But in the places where people actually live their lives and wrestle with their differences, there are nuances in how they feel about the war and shades of gray in their reactions to each other. Only where there is no dialogue is there no nuance, and the warriors and antiwarriors think the worst of each other.
Stacy and Lorin couldn't afford not to talk. Beneath their apparent polarization, they share a messy truth of nuances and grays. She is a pacifist, against all war, convinced this war was built on lies. Yet her admiration for those who choose to wear the uniform has only increased, even though she knows some soldiers -- including, she would learn in anguished phone calls from Iraq, her husband -- have been connected to the deaths of Iraqi civilians.
She has become a second-tier celebrity in the peace movement. Overshadowed by the controversial wattage of Cindy Sheehan, Stacy is nevertheless a featured speaker in marches, rallies and caravans across the country, a leading advocate with the group Military Families Speak Out, which claims about 3,000 members. She recently published a book about her experience as a soldier's antiwar wife, "When the War Came Home."
Lorin felt the almost boyish appeal of the military when he was young and signed up for the Guard while in college. During his year-long deployment in Iraq, he harbored increasing doubts over the reasons for the invasion but never wavered in his devotion to his mission. He is, he says, "glad" to have fought in Iraq, where he was a sergeant first class leading 34 soldiers in a mortar platoon. His mission -- to beat back the insurgents lobbing rockets and mortar shells in his sector -- was accomplished, and he earned a Bronze Star for, in the words of the citation, "incredible speed and deadly accurate response" in "taking the fight to the enemy."

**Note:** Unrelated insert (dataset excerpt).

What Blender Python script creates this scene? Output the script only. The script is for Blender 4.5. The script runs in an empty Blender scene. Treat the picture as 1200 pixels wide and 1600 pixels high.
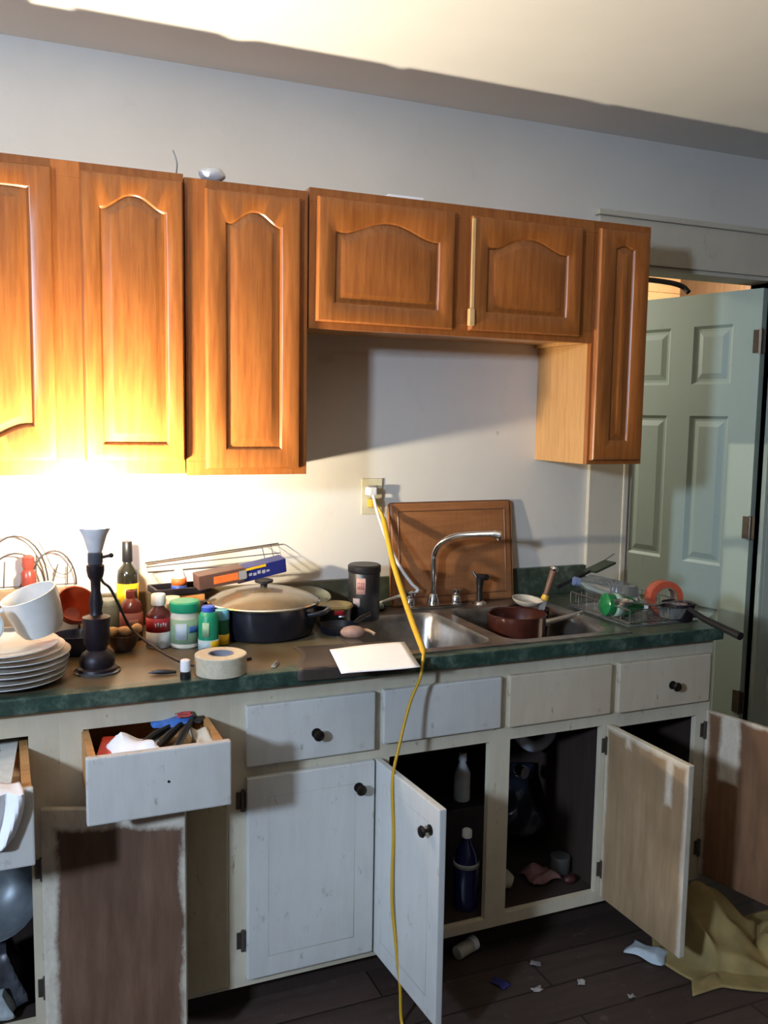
import bpy, bmesh, math, random
from math import sin, cos, pi, radians
from mathutils import Vector, Matrix
random.seed(7)
SC = bpy.context.scene
COL = SC.collection

# ------------------------------------------------------------------ camera
F_PX = 1407.66
yaw, pit, rol = radians(23.107), radians(6.204), radians(0.8905)
fwd = Vector((sin(yaw)*cos(pit), cos(yaw)*cos(pit), -sin(pit)))
r0 = Vector((cos(yaw), -sin(yaw), 0)); u0 = r0.cross(fwd)
rgt = cos(rol)*r0 + sin(rol)*u0
upv = -sin(rol)*r0 + cos(rol)*u0
cam_d = bpy.data.cameras.new('camera'); cam = bpy.data.objects.new('camera', cam_d); COL.objects.link(cam)
cam.matrix_world = Matrix(((rgt.x, upv.x, -fwd.x, 0.0), (rgt.y, upv.y, -fwd.y, -2.717), (rgt.z, upv.z, -fwd.z, 1.549), (0, 0, 0, 1)))
cam_d.sensor_fit = 'VERTICAL'; cam_d.sensor_height = 32.0; cam_d.sensor_width = 24.0
cam_d.lens = F_PX/1600*32.0
cam_d.clip_start = .05; cam_d.clip_end = 50
SC.camera = cam

# ------------------------------------------------------------------ world, daylight, exposure
SC.view_settings.view_transform = 'Standard'; SC.view_settings.look = 'None'
SC.view_settings.exposure = -0.08; SC.view_settings.gamma = 1.0
SC.view_settings.use_curve_mapping = False
W = bpy.data.worlds.new('world'); SC.world = W; W.use_nodes = True
W.node_tree.nodes['Background'].inputs[0].default_value = (.55, .68, .85, 1)
W.node_tree.nodes['Background'].inputs[1].default_value = .08
def area(name, loc, to, sx, sy, power, col):
    d = bpy.data.lights.new(name, 'AREA'); d.shape = 'RECTANGLE'; d.size = sx; d.size_y = sy
    d.energy = power; d.color = col
    o = bpy.data.objects.new(name, d); COL.objects.link(o); o.location = loc
    o.rotation_euler = (Vector(to)-Vector(loc)).to_track_quat('-Z', 'Y').to_euler()
    return o
WIN_Z0, WIN_Z1, WIN_Y0, WIN_Y1 = 1.75, 2.42, -3.4, -2.75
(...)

Just a good soldier, escaping the limelight that discovered his wife -- unless you happened to be in the chow hall at Logistical Support Area Anaconda north of Baghdad in early March 2005 when "Hardball" came on, and you put two and two together. Chris Matthews was listening to this peacenik woman's opinion of the war: "I do have some anger about it, because I think a gross violation of the national trust has happened." A picture of her husband flashed on the screen, and he looked an awful lot like Bannerman, in the 81st Brigade, who sometimes got mail from home addressed to "Sgt. Sweet Bear."
Lorin e-mailed Stacy a short while later: "Too many people saw it and let's just say that I've been trying to explain it. I am so glad that I was not in the chow hall when it came on. I love that you do these things, but at times I do not like having my picture all over the news, mostly because of the fact of where I am at and what I am doing right now. I heard it was good, and that you looked good."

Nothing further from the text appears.